* **Task objective**:
Copy every line that contains the string "this" from the entries below.

* **Entries supplied**:
_ _ _
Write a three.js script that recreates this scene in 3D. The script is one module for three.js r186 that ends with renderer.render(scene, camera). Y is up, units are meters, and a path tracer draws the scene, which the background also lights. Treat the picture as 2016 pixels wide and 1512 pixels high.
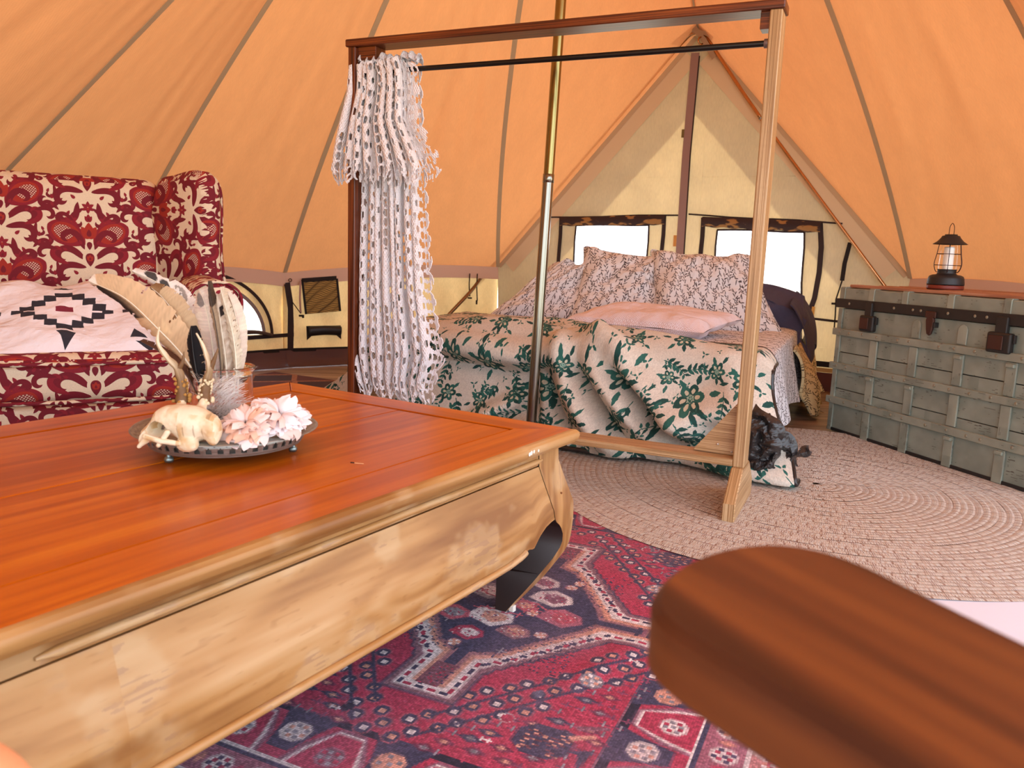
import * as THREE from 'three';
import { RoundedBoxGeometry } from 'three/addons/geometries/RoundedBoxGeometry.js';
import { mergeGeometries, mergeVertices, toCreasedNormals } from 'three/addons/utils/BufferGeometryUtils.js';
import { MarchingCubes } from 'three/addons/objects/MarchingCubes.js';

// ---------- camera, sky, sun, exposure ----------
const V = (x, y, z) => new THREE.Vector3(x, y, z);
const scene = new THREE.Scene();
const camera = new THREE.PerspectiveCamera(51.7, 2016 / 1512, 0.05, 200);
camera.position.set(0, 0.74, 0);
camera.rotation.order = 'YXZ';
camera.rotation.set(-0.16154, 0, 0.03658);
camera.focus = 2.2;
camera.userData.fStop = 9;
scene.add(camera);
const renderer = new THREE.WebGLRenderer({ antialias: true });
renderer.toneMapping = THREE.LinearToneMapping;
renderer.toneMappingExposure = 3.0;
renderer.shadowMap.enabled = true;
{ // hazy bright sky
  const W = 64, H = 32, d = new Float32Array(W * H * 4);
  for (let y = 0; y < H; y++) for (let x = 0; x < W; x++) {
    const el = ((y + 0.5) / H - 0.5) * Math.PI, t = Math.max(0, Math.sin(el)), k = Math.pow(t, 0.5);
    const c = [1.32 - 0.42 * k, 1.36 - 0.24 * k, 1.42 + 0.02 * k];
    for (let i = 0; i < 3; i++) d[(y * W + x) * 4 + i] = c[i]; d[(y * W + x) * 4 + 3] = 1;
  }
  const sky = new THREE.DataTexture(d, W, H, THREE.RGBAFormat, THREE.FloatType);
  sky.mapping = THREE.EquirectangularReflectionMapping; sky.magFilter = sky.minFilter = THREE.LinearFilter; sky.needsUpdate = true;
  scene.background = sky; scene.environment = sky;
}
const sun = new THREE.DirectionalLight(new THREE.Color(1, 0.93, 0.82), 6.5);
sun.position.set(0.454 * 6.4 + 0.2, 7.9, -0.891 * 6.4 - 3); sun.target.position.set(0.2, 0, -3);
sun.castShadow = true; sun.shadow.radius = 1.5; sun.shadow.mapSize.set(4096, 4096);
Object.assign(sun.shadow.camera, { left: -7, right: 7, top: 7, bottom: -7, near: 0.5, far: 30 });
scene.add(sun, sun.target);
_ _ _
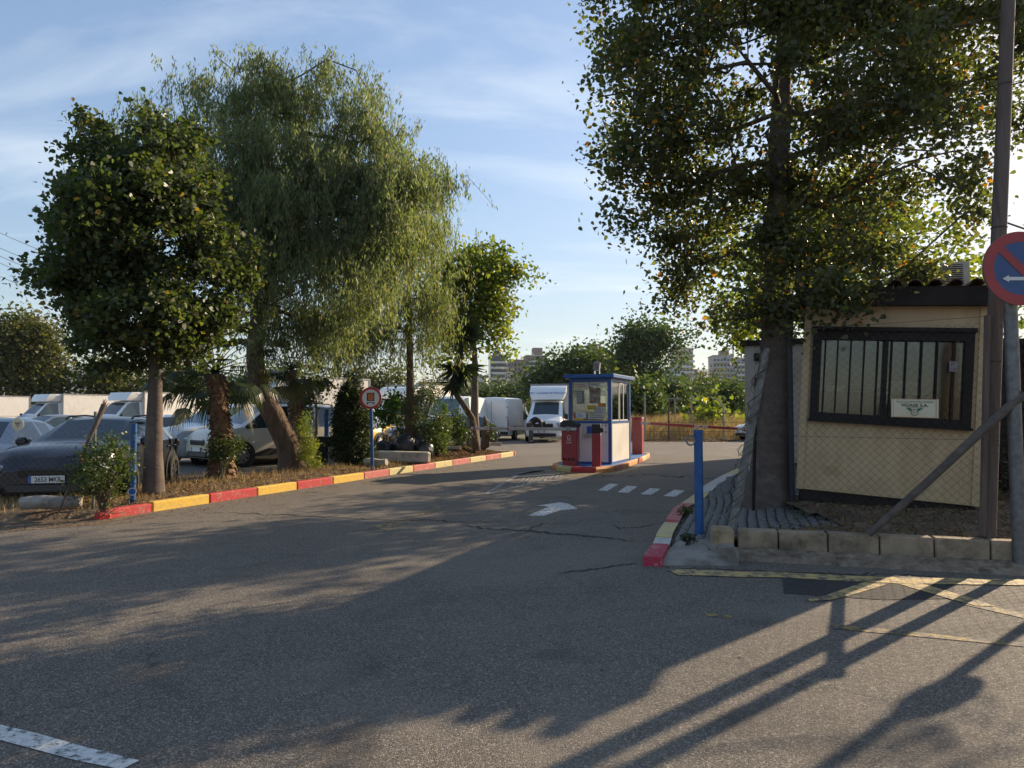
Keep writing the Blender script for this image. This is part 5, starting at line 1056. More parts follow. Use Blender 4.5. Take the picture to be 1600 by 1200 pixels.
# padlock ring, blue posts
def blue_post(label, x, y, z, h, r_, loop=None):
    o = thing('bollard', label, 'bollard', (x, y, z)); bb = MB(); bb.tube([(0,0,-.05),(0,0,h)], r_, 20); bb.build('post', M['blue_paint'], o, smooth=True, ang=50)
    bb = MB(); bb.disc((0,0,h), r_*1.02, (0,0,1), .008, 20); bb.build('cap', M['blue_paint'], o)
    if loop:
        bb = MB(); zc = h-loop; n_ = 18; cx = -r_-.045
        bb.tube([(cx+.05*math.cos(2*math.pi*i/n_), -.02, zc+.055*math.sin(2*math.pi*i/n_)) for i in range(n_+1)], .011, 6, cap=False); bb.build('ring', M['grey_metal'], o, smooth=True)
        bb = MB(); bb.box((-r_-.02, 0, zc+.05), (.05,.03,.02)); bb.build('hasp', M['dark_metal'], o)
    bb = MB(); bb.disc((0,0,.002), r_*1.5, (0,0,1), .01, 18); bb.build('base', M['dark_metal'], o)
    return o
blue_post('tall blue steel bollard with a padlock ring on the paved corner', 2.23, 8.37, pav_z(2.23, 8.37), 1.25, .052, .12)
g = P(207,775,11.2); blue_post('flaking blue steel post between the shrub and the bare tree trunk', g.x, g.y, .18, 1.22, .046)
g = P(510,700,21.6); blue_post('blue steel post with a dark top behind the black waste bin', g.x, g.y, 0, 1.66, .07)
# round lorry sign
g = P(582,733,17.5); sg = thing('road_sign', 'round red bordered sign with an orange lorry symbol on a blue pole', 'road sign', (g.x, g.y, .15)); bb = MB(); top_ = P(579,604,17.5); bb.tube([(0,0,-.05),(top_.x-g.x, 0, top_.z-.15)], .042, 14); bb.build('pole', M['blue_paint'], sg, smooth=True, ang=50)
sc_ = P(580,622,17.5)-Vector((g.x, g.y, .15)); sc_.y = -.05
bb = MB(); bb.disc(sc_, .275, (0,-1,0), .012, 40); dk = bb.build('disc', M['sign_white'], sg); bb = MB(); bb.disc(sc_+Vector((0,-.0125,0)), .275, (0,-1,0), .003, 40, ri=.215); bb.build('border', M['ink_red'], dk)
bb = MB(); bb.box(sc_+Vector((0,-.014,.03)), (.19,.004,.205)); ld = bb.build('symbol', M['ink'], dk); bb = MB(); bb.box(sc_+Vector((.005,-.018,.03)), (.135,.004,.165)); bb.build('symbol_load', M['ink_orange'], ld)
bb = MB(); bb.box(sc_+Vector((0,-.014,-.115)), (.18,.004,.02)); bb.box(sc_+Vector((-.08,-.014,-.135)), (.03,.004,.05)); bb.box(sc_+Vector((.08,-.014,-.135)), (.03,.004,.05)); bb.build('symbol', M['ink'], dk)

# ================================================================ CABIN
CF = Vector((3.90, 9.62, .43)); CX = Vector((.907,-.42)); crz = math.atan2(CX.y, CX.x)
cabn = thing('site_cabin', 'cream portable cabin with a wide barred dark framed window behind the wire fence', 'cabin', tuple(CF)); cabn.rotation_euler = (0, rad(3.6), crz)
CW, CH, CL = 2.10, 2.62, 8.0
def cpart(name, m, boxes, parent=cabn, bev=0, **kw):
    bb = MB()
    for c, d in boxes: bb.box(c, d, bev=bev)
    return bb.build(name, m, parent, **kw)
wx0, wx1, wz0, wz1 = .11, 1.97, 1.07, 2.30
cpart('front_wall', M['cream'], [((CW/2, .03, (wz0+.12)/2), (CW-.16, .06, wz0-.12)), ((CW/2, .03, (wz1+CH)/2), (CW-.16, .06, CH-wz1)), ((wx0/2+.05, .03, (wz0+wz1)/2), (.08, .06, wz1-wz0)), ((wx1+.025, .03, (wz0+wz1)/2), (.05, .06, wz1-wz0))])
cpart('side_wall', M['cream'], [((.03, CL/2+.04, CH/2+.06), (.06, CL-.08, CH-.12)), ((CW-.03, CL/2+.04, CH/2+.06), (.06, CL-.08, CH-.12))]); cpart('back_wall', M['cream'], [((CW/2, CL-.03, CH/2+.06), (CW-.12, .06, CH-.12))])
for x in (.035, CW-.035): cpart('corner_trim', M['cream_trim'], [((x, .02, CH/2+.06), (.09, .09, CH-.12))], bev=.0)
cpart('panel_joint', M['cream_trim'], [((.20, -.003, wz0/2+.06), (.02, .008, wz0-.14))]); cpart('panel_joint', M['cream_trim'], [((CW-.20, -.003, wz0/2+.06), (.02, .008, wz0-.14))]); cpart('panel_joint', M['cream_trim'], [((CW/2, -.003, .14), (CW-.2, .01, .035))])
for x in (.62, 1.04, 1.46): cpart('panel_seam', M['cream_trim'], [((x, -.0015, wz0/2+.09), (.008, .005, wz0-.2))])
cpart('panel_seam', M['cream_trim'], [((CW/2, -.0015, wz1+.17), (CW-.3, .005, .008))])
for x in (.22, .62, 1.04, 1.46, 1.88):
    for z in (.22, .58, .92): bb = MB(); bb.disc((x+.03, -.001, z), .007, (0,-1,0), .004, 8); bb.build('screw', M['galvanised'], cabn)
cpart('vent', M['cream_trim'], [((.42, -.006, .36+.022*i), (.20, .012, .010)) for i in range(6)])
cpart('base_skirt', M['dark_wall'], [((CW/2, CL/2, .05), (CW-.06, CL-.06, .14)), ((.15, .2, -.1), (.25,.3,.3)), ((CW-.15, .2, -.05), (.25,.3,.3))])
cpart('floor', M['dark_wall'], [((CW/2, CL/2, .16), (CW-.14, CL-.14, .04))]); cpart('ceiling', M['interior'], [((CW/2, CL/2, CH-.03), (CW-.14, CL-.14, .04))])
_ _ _
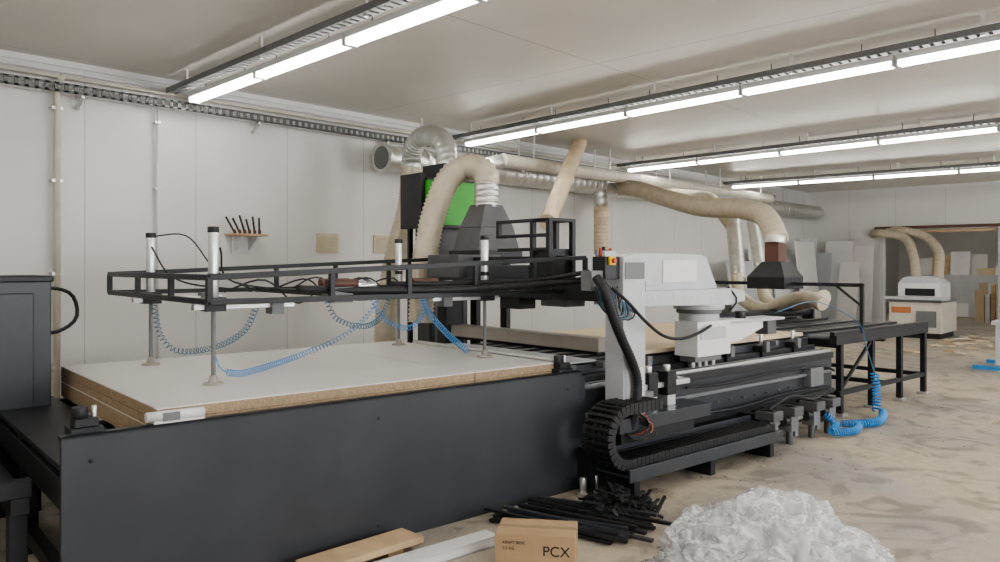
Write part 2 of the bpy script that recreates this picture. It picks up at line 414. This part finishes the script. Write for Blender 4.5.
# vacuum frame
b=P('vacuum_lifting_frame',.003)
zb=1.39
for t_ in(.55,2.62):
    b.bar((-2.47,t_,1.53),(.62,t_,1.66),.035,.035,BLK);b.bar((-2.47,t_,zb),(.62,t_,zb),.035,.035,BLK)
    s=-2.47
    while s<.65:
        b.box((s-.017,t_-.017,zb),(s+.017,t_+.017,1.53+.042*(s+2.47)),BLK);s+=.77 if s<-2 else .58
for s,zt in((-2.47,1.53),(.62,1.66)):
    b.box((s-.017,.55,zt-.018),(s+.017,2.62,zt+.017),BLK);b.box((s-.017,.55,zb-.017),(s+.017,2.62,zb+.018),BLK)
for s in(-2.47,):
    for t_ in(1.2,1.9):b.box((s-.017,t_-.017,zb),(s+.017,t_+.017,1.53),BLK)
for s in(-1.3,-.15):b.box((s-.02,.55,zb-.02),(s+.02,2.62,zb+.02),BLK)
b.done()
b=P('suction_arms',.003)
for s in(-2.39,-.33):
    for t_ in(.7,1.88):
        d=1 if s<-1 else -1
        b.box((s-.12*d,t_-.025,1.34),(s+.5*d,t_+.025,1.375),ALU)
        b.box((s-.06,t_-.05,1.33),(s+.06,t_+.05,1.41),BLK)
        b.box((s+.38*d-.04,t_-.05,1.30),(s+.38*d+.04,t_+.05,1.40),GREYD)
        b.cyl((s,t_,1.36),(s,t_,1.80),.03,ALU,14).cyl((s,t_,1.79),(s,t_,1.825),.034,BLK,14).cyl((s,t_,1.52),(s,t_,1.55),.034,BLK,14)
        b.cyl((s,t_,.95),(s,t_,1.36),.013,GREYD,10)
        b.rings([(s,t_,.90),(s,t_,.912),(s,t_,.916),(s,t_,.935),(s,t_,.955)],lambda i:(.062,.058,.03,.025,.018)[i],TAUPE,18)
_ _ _
* **The output**:
Write a three.js script that recreates this scene in 3D. The script is one module for three.js r186 that ends with renderer.render(scene, camera). Y is up, units are meters, and a path tracer draws the scene, which the background also lights. Treat the picture as 2016 pixels wide and 1512 pixels high.
Keep writing the Blender script for this image. This is part 5, starting at line 1056. More parts follow. Use Blender 4.5. Take the picture to be 1600 by 1200 pixels.
Write part 2 of the bpy script that recreates this picture. It picks up at line 414. This part finishes the script. Write for Blender 4.5.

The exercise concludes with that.